雌猫を探しに遠出をしようと、2階の窓から道路に飛び降りたときはさすがに痛かったらしいが、けがをしてはれ上がった前足を使って、カーテンと桟の間を移動して抜け出そうとしたのにも恐れ入った。
とにもかくにも、オスとして生きるということは、メスを得る衝動に突き動かされて、乱暴に、凶暴に、力強く、無計画に行動することなのだと、オス猫たちは見せつけてくれた。
私たちが、従順に生き、経済活動にいそしむ姿と何と違うことか。彼らこそが、生きている。腹が減ったとか、暑いとか、寒いとか。そんな欲求よりも、オスとしての本能が勝っている。
こんなオス猫たちも、去勢手術を経てすっかりおとなしくなった。
以前ならあり得ないことだが、同じソファーに並んで寝ていたり、鼻を合わせて挨拶をかわそうとしたりしている。正確が温和になって、殺気立つことがなくなった。お陰でずいぶんと飼いやすくはなっている。
メス猫は発情を迎えるとオス猫を呼んで数日間鳴きまくるため、これも避妊手術をしてしまわないと、とても室内飼いになどできない。
こうした猫の様子を見ていると、収入を得るために日々働き、おとなしく規則を受け入れている私たちの現在の状況というのは、あまりにも不自然であるとしか私には思えない。
おそらくは私たちのも去勢/避妊前の猫たちと同じように命に突き動かされている。けれど、その自然な状態は、私たちの生きる世界では隠すべきものとされて、去勢/避妊された猫たちのような従順さ/扱いやすさが要求される。宗教は、おもに人を従順にさせるために作られたのではないだろうか。
動物たちにしても、ある程度のルールはあり、日々を円滑に過ごすためには、あまりに勝手な行動を繰り返すわけにはいかない。しかし、私たちの暮らしとは違い、基本は、命に動かされる自然な状態を維持していくことができている。
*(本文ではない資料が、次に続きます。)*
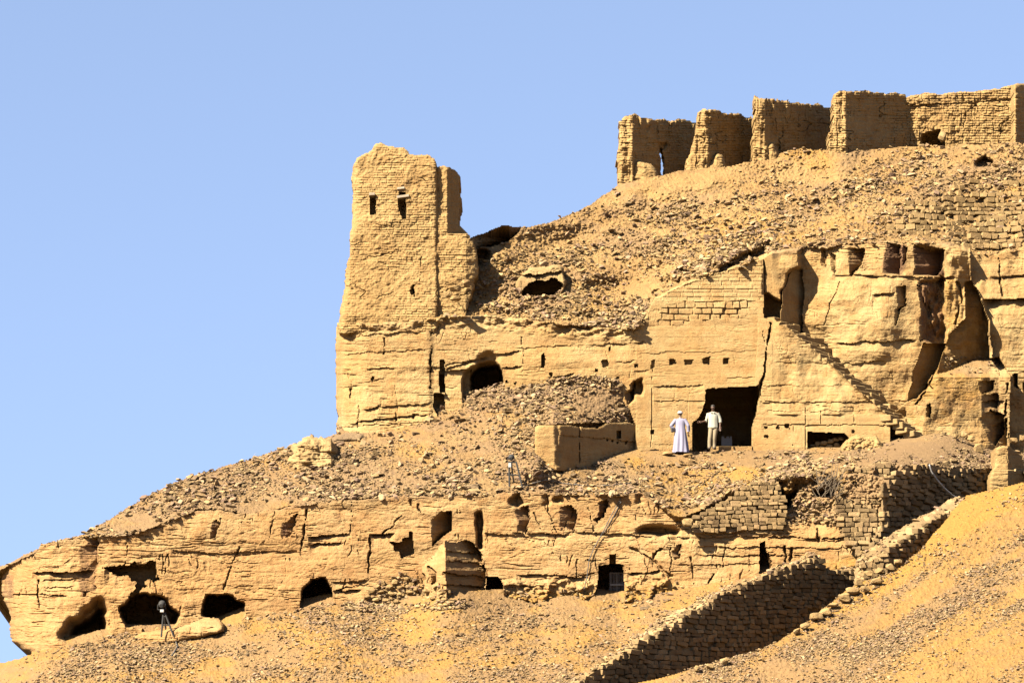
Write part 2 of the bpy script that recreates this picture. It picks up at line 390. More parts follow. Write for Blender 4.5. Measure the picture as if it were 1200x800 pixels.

私たちは文明が熟するほどに命に従う自然な状態から遠ざけられているとしか私には思えないのだ。人は自由をなくし、地域は自治をなくし、国家は主権をなくし、不自然なウソばかりがまかり通る。
抽象概念を積み重ねて語られるような理想は、自然な状態からの乖離をひどくして人を追い詰めるばかりであり、民を従順にして利用しやすくする支配者たちの息がかかった言葉でしかないのである。